I started using SRT for rec-climbs in the early 80s. Despite the fact, in my everyday work back then, I stuck with using DRT. Ah,,, the agony of body-thrusting, and fighting to cinch a seized taughtline hitch up a sticky pitched-up rope. Jolting pains through my neck and upper torso. Yeah, I remember thinking to myself back then, I'm a real treeman now! The creed of the old climber in those days was unspoken, but as a young'un learning the ropes I heard it said more than once, "Just bear the pain, and get'er done."

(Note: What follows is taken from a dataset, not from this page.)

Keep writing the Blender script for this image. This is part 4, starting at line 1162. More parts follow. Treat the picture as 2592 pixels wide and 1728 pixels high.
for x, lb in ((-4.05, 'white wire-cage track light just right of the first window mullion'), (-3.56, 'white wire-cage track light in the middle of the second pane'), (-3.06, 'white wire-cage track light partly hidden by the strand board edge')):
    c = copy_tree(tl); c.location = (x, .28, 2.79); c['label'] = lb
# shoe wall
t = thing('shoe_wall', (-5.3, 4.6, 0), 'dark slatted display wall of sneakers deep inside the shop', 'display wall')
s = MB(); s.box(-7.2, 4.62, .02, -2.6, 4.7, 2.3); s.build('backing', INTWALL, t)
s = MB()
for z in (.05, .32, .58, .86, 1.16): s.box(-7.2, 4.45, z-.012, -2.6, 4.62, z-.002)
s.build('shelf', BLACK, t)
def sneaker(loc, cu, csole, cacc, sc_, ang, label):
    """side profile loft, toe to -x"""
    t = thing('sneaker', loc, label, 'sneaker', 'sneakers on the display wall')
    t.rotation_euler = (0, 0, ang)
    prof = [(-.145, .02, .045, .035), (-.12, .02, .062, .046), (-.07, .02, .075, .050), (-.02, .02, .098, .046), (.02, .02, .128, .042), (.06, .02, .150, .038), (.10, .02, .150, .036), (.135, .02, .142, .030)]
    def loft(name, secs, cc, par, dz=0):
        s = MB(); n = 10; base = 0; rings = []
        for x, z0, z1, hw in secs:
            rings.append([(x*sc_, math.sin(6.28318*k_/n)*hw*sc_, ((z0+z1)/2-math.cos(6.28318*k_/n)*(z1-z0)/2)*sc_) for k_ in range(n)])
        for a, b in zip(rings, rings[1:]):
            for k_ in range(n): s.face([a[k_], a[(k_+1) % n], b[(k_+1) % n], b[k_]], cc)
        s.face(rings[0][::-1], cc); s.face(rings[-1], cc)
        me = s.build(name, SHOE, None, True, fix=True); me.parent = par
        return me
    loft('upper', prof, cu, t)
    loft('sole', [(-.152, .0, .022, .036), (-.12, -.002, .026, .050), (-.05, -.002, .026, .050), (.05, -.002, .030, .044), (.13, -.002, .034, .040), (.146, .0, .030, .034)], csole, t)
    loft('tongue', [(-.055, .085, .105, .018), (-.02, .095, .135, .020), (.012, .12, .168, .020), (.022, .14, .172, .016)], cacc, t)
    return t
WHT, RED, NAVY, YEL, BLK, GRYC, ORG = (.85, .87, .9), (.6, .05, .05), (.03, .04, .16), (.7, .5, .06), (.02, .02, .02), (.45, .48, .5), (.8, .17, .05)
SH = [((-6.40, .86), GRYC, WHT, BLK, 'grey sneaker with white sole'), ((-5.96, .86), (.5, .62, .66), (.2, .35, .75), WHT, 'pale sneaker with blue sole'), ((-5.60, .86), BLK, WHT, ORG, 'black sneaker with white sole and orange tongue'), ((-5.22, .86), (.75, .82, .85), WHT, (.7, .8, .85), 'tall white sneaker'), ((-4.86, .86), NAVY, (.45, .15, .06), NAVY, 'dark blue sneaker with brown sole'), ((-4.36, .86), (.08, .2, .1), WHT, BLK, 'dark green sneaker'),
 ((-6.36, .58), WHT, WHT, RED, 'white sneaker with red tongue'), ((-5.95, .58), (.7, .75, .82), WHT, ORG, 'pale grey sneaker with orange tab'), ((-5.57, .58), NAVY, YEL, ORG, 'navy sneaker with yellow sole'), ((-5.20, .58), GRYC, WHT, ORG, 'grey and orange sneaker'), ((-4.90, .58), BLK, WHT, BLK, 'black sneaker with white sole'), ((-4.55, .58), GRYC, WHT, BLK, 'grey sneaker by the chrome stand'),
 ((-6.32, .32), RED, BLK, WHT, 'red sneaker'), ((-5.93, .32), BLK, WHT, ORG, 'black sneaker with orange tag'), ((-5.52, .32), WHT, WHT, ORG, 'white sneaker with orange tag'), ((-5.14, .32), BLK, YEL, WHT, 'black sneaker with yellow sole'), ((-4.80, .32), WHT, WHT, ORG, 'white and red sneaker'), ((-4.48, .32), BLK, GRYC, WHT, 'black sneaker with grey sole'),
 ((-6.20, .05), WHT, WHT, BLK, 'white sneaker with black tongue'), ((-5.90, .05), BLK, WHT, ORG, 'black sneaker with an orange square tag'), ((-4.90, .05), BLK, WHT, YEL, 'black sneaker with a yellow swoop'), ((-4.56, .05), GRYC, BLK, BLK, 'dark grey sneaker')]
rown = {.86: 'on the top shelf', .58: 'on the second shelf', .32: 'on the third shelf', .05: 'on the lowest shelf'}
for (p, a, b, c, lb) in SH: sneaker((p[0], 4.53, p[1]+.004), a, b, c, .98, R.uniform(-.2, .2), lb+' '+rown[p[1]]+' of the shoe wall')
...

By the latter 1990s I was well into using the new friction hitches, and their minding pulleys for self-tending the line, which was a huge improvement over my old school DRT! In 2002 I jury-rigged a rope-walker into this much improved double line system. If you recall the Double-Line Rope-Walker. It incorporated the climbers legs into the vertical effort, and by it much improving climbing posture, and relieving a lot of the pain. Still, as DRT goes, it was only half as efficient as SRT. Had I continued climbing through today no doubt I would've made the full transition into SRT for work climbs. But my accident in 07 changed all that.
Since the internet the innovations in climbing gear and technique keeps coming faster, and what I've seen to date trumps all the combined improvements achieved in this industry through the 50 years before it. I can't help but wonder though, how many more significant improvements can really be made before it just comes to re-inventing the wheel? A quantum leap, perhaps, maybe the answer!